**EXERCISE BRIEF:** Leave out the pictures, then reproduce the rest of the material exactly.

**STORED DATA:**

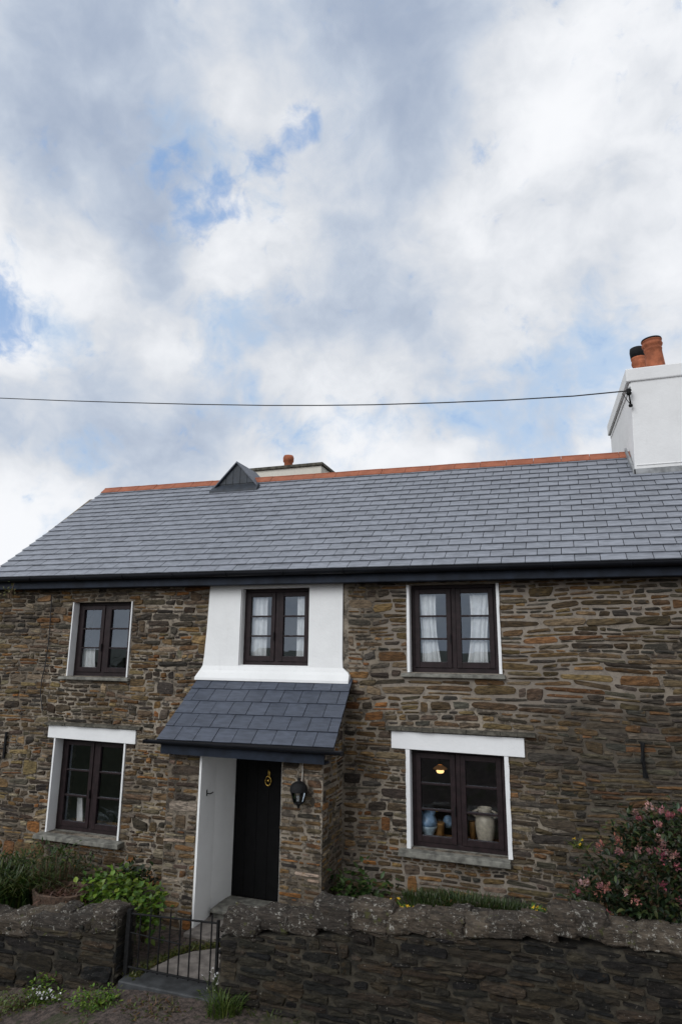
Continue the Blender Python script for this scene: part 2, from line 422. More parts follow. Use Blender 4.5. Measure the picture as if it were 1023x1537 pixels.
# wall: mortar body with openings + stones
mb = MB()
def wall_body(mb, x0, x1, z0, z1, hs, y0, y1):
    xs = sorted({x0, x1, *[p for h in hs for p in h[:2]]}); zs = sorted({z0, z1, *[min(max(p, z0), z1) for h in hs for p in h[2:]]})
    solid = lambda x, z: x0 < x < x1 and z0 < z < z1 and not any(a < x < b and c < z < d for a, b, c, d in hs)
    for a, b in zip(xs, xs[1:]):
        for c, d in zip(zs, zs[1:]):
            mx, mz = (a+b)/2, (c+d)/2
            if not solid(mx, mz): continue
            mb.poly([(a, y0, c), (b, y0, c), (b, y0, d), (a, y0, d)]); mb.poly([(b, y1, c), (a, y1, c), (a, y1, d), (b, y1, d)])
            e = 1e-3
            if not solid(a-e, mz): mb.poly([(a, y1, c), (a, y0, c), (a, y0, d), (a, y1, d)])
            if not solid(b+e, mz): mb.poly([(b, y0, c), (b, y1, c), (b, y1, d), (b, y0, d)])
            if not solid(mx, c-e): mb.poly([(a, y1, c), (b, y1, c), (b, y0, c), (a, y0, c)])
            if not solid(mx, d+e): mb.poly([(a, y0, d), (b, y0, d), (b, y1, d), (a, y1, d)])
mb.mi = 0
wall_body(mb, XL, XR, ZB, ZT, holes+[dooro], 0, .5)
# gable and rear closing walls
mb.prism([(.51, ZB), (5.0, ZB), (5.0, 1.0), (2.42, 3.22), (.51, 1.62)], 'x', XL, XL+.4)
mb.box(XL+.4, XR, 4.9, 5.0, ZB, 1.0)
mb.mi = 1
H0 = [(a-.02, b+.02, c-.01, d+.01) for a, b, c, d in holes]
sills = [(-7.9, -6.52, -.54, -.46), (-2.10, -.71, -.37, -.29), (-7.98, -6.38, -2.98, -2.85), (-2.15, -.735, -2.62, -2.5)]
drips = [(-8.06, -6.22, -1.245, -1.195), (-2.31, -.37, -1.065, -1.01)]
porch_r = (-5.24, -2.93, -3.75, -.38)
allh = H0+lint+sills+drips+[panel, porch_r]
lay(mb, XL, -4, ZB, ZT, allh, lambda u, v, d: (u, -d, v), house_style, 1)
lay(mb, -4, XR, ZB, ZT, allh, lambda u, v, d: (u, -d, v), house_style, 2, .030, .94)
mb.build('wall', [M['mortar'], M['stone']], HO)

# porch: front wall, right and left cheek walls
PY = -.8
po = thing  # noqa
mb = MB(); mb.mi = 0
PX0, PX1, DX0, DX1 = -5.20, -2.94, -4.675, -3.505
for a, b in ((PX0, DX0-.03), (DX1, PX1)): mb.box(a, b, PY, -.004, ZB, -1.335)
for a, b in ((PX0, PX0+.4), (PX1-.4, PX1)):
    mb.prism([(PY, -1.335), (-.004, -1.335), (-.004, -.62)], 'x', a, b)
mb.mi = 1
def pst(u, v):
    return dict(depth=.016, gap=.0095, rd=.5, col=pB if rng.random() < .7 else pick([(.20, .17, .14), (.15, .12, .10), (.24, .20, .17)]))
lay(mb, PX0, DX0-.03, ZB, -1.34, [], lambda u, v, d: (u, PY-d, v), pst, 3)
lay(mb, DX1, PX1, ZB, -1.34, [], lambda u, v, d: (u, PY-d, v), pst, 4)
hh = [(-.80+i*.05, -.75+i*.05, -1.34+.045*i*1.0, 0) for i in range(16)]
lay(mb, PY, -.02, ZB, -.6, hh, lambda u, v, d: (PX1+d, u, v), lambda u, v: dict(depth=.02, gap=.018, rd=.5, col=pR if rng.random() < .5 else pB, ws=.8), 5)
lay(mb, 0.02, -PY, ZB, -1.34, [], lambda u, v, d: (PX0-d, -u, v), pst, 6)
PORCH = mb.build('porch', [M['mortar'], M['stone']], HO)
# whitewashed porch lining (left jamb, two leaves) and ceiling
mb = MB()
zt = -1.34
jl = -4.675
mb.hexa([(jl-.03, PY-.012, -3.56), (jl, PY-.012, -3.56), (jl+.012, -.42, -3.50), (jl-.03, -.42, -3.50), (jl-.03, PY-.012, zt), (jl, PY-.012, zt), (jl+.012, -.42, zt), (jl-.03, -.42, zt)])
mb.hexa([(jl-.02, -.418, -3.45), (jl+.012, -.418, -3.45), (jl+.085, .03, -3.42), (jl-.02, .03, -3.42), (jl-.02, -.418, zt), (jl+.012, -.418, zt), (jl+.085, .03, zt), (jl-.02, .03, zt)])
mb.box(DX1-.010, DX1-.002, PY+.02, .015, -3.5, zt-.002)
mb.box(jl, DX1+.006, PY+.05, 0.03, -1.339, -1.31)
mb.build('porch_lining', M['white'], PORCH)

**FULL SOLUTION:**
Continue the Blender Python script for this scene: part 2, from line 422. More parts follow. Use Blender 4.5. Measure the picture as if it were 1023x1537 pixels.
# wall: mortar body with openings + stones
mb = MB()
def wall_body(mb, x0, x1, z0, z1, hs, y0, y1):
    xs = sorted({x0, x1, *[p for h in hs for p in h[:2]]}); zs = sorted({z0, z1, *[min(max(p, z0), z1) for h in hs for p in h[2:]]})
    solid = lambda x, z: x0 < x < x1 and z0 < z < z1 and not any(a < x < b and c < z < d for a, b, c, d in hs)
    for a, b in zip(xs, xs[1:]):
        for c, d in zip(zs, zs[1:]):
            mx, mz = (a+b)/2, (c+d)/2
            if not solid(mx, mz): continue
            mb.poly([(a, y0, c), (b, y0, c), (b, y0, d), (a, y0, d)]); mb.poly([(b, y1, c), (a, y1, c), (a, y1, d), (b, y1, d)])
            e = 1e-3
            if not solid(a-e, mz): mb.poly([(a, y1, c), (a, y0, c), (a, y0, d), (a, y1, d)])
            if not solid(b+e, mz): mb.poly([(b, y0, c), (b, y1, c), (b, y1, d), (b, y0, d)])
            if not solid(mx, c-e): mb.poly([(a, y1, c), (b, y1, c), (b, y0, c), (a, y0, c)])
            if not solid(mx, d+e): mb.poly([(a, y0, d), (b, y0, d), (b, y1, d), (a, y1, d)])
mb.mi = 0
wall_body(mb, XL, XR, ZB, ZT, holes+[dooro], 0, .5)
# gable and rear closing walls
mb.prism([(.51, ZB), (5.0, ZB), (5.0, 1.0), (2.42, 3.22), (.51, 1.62)], 'x', XL, XL+.4)
mb.box(XL+.4, XR, 4.9, 5.0, ZB, 1.0)
mb.mi = 1
H0 = [(a-.02, b+.02, c-.01, d+.01) for a, b, c, d in holes]
sills = [(-7.9, -6.52, -.54, -.46), (-2.10, -.71, -.37, -.29), (-7.98, -6.38, -2.98, -2.85), (-2.15, -.735, -2.62, -2.5)]
drips = [(-8.06, -6.22, -1.245, -1.195), (-2.31, -.37, -1.065, -1.01)]
porch_r = (-5.24, -2.93, -3.75, -.38)
allh = H0+lint+sills+drips+[panel, porch_r]
lay(mb, XL, -4, ZB, ZT, allh, lambda u, v, d: (u, -d, v), house_style, 1)
lay(mb, -4, XR, ZB, ZT, allh, lambda u, v, d: (u, -d, v), house_style, 2, .030, .94)
mb.build('wall', [M['mortar'], M['stone']], HO)

# porch: front wall, right and left cheek walls
PY = -.8
po = thing  # noqa
mb = MB(); mb.mi = 0
PX0, PX1, DX0, DX1 = -5.20, -2.94, -4.675, -3.505
for a, b in ((PX0, DX0-.03), (DX1, PX1)): mb.box(a, b, PY, -.004, ZB, -1.335)
for a, b in ((PX0, PX0+.4), (PX1-.4, PX1)):
    mb.prism([(PY, -1.335), (-.004, -1.335), (-.004, -.62)], 'x', a, b)
mb.mi = 1
def pst(u, v):
    return dict(depth=.016, gap=.0095, rd=.5, col=pB if rng.random() < .7 else pick([(.20, .17, .14), (.15, .12, .10), (.24, .20, .17)]))
lay(mb, PX0, DX0-.03, ZB, -1.34, [], lambda u, v, d: (u, PY-d, v), pst, 3)
lay(mb, DX1, PX1, ZB, -1.34, [], lambda u, v, d: (u, PY-d, v), pst, 4)
hh = [(-.80+i*.05, -.75+i*.05, -1.34+.045*i*1.0, 0) for i in range(16)]
lay(mb, PY, -.02, ZB, -.6, hh, lambda u, v, d: (PX1+d, u, v), lambda u, v: dict(depth=.02, gap=.018, rd=.5, col=pR if rng.random() < .5 else pB, ws=.8), 5)
lay(mb, 0.02, -PY, ZB, -1.34, [], lambda u, v, d: (PX0-d, -u, v), pst, 6)
PORCH = mb.build('porch', [M['mortar'], M['stone']], HO)
# whitewashed porch lining (left jamb, two leaves) and ceiling
mb = MB()
zt = -1.34
jl = -4.675
mb.hexa([(jl-.03, PY-.012, -3.56), (jl, PY-.012, -3.56), (jl+.012, -.42, -3.50), (jl-.03, -.42, -3.50), (jl-.03, PY-.012, zt), (jl, PY-.012, zt), (jl+.012, -.42, zt), (jl-.03, -.42, zt)])
mb.hexa([(jl-.02, -.418, -3.45), (jl+.012, -.418, -3.45), (jl+.085, .03, -3.42), (jl-.02, .03, -3.42), (jl-.02, -.418, zt), (jl+.012, -.418, zt), (jl+.085, .03, zt), (jl-.02, .03, zt)])
mb.box(DX1-.010, DX1-.002, PY+.02, .015, -3.5, zt-.002)
mb.box(jl, DX1+.006, PY+.05, 0.03, -1.339, -1.31)
mb.build('porch_lining', M['white'], PORCH)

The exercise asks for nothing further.